I get Universal Credit. My daughter (aged 22) is coming back to live with me, with her baby. How much will my Universal Credit be reduced by?
There is no deduction from your Universal Credit for a non-dependant who is the primary carer of a child under 5.

I get Universal Credit. My son and daughter-in-law (both aged 24) live with me. My son works full time but my daughter-in-law doesn’t have a job at the moment. How much Universal Credit will I lose?
There will be a deduction for each of them – the rate from April 2018 is £72.16 a month each – so you will lose £144.32 per month.

What is the difference between a non-dependant and a lodger?
If the person living with you is a close relative* for whom you do not receive Child Benefit, then they will be classed as a non-dependant even if you regard them as a lodger.

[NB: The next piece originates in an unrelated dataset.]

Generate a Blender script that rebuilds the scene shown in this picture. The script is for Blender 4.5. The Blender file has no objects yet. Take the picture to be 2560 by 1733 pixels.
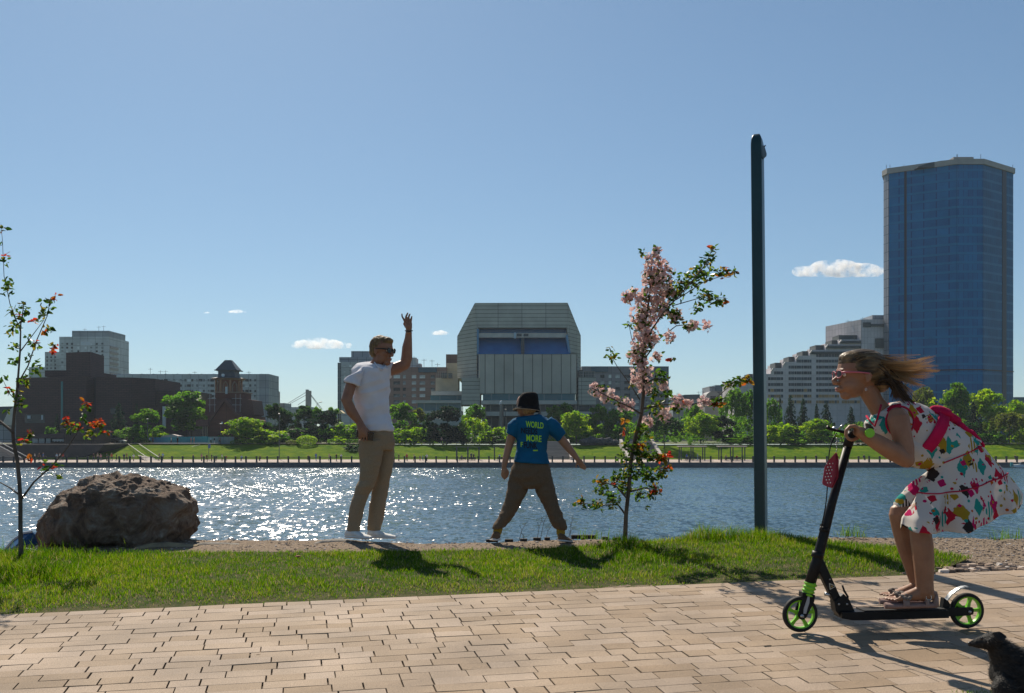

To be classed as a lodger the person living with you must not be a close relative*and must be paying you for accommodation and/or meals (‘board’) on a commercial basis. The local council (or DWP if you are on Universal Credit) will want to see some proof of the commercial basis of the arrangement to be convinced they are a lodger- such as a rent book and/or tenancy agreement. It is unlikely they will accept a person as a lodger if they were previously classed as a non-dependant.

Under Housing Benefit rules, any money over £20 per week which the lodger pays you for their accommodation can affect your benefit entitlements. If you are getting Universal Credit, none of the money you receive from them is taken into account – but they are not allocated a bedroom under the Universal Credit Bedroom Tax rules.

*Close relative means parent, parent-in-law, son, son-in-law, daughter, daughter-in-law, step-parent, step-son, step-daughter, brother, sister or the spouse or partner of any of these people.